Sunday, 3 May 2015

Mihai Grigoras: Theophany at Maximus the Confessor and Johannes Scotus Eriugena

The aim of this paper is to compare the concept of theophany (i.e. the divine manifestation) at Maximus the Confessor and Johannes Scotus Eriugena. Maximus, in Ambigua ad Johannem, and Eriugena, in Periphyseon, show that God reveals Himself in both invisible and visible realities of the universe (which have their cause and purpose in Him) and allows them to participate in Him, during the ascendant process of reversion towards the divine unifying simplicity. In developing their doctrines, both authors point out two major stages: the descendant of Godhead towards human beings (I will refer here only to them, although it is known that angels are also receivers of the divine manifestation) and the ascension of human beings towards God. This bivalent process depends on a sum of moral and intellectual conditions that human beings need to accomplish in order to be able to contemplate God throughout the creation.

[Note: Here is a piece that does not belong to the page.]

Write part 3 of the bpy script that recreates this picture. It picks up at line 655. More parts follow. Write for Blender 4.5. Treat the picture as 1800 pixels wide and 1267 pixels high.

Here comes out one of the main differences between Maximus and Eriugena: while the former emphasizes the practical life and the struggle against sins as a starting point towards gaining knowledge, hence the possibility of seeing God in creation, the latter seems to pass cursory over the purgatio, and to treat quite straightly the illuminatio and the deificatio. An explanation for the Eriugenian highlight on the intellectual struggle instead of the ascetic one (more specific to Maximus) must come from the different monastic traditions (Western comparing to Eastern) and from the historical context in which the two authors wrote their works.